___ RAW DATA ___

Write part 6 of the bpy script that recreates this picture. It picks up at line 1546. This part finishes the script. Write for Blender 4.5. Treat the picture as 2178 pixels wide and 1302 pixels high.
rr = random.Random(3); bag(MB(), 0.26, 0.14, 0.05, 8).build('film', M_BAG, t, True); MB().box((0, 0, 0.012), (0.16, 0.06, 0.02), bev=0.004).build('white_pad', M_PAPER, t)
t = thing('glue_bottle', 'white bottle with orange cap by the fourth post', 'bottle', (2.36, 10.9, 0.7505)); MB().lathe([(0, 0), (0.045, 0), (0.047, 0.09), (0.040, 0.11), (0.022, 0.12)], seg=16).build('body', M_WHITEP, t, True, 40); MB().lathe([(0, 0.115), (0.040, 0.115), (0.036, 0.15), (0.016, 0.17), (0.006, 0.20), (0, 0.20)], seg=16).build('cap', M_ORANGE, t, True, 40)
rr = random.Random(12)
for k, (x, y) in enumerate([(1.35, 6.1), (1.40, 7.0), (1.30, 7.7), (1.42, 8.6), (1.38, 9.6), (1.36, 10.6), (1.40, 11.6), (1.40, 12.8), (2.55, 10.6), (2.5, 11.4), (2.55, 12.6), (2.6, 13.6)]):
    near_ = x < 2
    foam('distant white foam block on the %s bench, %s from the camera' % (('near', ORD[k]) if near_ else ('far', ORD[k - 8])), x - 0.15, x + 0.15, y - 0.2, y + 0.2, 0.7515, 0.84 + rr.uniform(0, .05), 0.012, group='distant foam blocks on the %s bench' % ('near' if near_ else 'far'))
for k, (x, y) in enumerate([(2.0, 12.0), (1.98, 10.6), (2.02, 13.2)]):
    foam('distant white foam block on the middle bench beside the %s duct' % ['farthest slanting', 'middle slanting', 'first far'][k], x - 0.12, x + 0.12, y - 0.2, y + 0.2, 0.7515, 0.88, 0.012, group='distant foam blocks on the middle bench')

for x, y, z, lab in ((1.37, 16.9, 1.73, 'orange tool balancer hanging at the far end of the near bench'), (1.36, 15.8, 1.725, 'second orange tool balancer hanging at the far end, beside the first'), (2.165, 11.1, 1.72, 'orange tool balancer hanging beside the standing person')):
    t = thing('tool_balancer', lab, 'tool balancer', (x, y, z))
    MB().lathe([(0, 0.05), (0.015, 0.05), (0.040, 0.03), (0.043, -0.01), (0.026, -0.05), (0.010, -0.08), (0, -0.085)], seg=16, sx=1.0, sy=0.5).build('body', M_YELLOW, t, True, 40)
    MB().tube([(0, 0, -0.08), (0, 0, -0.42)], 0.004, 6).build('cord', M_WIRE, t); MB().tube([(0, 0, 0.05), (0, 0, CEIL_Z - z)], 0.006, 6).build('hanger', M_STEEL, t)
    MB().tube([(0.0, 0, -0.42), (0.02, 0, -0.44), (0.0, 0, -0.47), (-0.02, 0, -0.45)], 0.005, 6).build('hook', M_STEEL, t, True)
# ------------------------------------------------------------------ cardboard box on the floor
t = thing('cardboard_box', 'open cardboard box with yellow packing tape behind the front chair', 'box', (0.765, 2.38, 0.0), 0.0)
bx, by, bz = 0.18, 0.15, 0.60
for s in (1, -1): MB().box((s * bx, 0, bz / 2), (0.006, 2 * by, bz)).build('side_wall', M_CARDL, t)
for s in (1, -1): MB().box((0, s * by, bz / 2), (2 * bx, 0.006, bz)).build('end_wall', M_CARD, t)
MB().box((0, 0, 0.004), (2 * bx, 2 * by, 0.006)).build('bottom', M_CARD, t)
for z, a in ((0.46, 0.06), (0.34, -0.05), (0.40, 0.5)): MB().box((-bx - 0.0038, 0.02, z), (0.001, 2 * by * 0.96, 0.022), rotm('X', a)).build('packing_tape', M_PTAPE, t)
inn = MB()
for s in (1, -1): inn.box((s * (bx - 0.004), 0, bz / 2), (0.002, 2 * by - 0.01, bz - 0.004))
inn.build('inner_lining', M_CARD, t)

___

> PROBLEM REQUIREMENTS: Copy all of the data exactly.

> TASK ANSWER:
Write part 6 of the bpy script that recreates this picture. It picks up at line 1546. This part finishes the script. Write for Blender 4.5. Treat the picture as 2178 pixels wide and 1302 pixels high.
rr = random.Random(3); bag(MB(), 0.26, 0.14, 0.05, 8).build('film', M_BAG, t, True); MB().box((0, 0, 0.012), (0.16, 0.06, 0.02), bev=0.004).build('white_pad', M_PAPER, t)
t = thing('glue_bottle', 'white bottle with orange cap by the fourth post', 'bottle', (2.36, 10.9, 0.7505)); MB().lathe([(0, 0), (0.045, 0), (0.047, 0.09), (0.040, 0.11), (0.022, 0.12)], seg=16).build('body', M_WHITEP, t, True, 40); MB().lathe([(0, 0.115), (0.040, 0.115), (0.036, 0.15), (0.016, 0.17), (0.006, 0.20), (0, 0.20)], seg=16).build('cap', M_ORANGE, t, True, 40)
rr = random.Random(12)
for k, (x, y) in enumerate([(1.35, 6.1), (1.40, 7.0), (1.30, 7.7), (1.42, 8.6), (1.38, 9.6), (1.36, 10.6), (1.40, 11.6), (1.40, 12.8), (2.55, 10.6), (2.5, 11.4), (2.55, 12.6), (2.6, 13.6)]):
    near_ = x < 2
    foam('distant white foam block on the %s bench, %s from the camera' % (('near', ORD[k]) if near_ else ('far', ORD[k - 8])), x - 0.15, x + 0.15, y - 0.2, y + 0.2, 0.7515, 0.84 + rr.uniform(0, .05), 0.012, group='distant foam blocks on the %s bench' % ('near' if near_ else 'far'))
for k, (x, y) in enumerate([(2.0, 12.0), (1.98, 10.6), (2.02, 13.2)]):
    foam('distant white foam block on the middle bench beside the %s duct' % ['farthest slanting', 'middle slanting', 'first far'][k], x - 0.12, x + 0.12, y - 0.2, y + 0.2, 0.7515, 0.88, 0.012, group='distant foam blocks on the middle bench')

for x, y, z, lab in ((1.37, 16.9, 1.73, 'orange tool balancer hanging at the far end of the near bench'), (1.36, 15.8, 1.725, 'second orange tool balancer hanging at the far end, beside the first'), (2.165, 11.1, 1.72, 'orange tool balancer hanging beside the standing person')):
    t = thing('tool_balancer', lab, 'tool balancer', (x, y, z))
    MB().lathe([(0, 0.05), (0.015, 0.05), (0.040, 0.03), (0.043, -0.01), (0.026, -0.05), (0.010, -0.08), (0, -0.085)], seg=16, sx=1.0, sy=0.5).build('body', M_YELLOW, t, True, 40)
    MB().tube([(0, 0, -0.08), (0, 0, -0.42)], 0.004, 6).build('cord', M_WIRE, t); MB().tube([(0, 0, 0.05), (0, 0, CEIL_Z - z)], 0.006, 6).build('hanger', M_STEEL, t)
    MB().tube([(0.0, 0, -0.42), (0.02, 0, -0.44), (0.0, 0, -0.47), (-0.02, 0, -0.45)], 0.005, 6).build('hook', M_STEEL, t, True)
# ------------------------------------------------------------------ cardboard box on the floor
t = thing('cardboard_box', 'open cardboard box with yellow packing tape behind the front chair', 'box', (0.765, 2.38, 0.0), 0.0)
bx, by, bz = 0.18, 0.15, 0.60
for s in (1, -1): MB().box((s * bx, 0, bz / 2), (0.006, 2 * by, bz)).build('side_wall', M_CARDL, t)
for s in (1, -1): MB().box((0, s * by, bz / 2), (2 * bx, 0.006, bz)).build('end_wall', M_CARD, t)
MB().box((0, 0, 0.004), (2 * bx, 2 * by, 0.006)).build('bottom', M_CARD, t)
for z, a in ((0.46, 0.06), (0.34, -0.05), (0.40, 0.5)): MB().box((-bx - 0.0038, 0.02, z), (0.001, 2 * by * 0.96, 0.022), rotm('X', a)).build('packing_tape', M_PTAPE, t)
inn = MB()
for s in (1, -1): inn.box((s * (bx - 0.004), 0, bz / 2), (0.002, 2 * by - 0.01, bz - 0.004))
inn.build('inner_lining', M_CARD, t)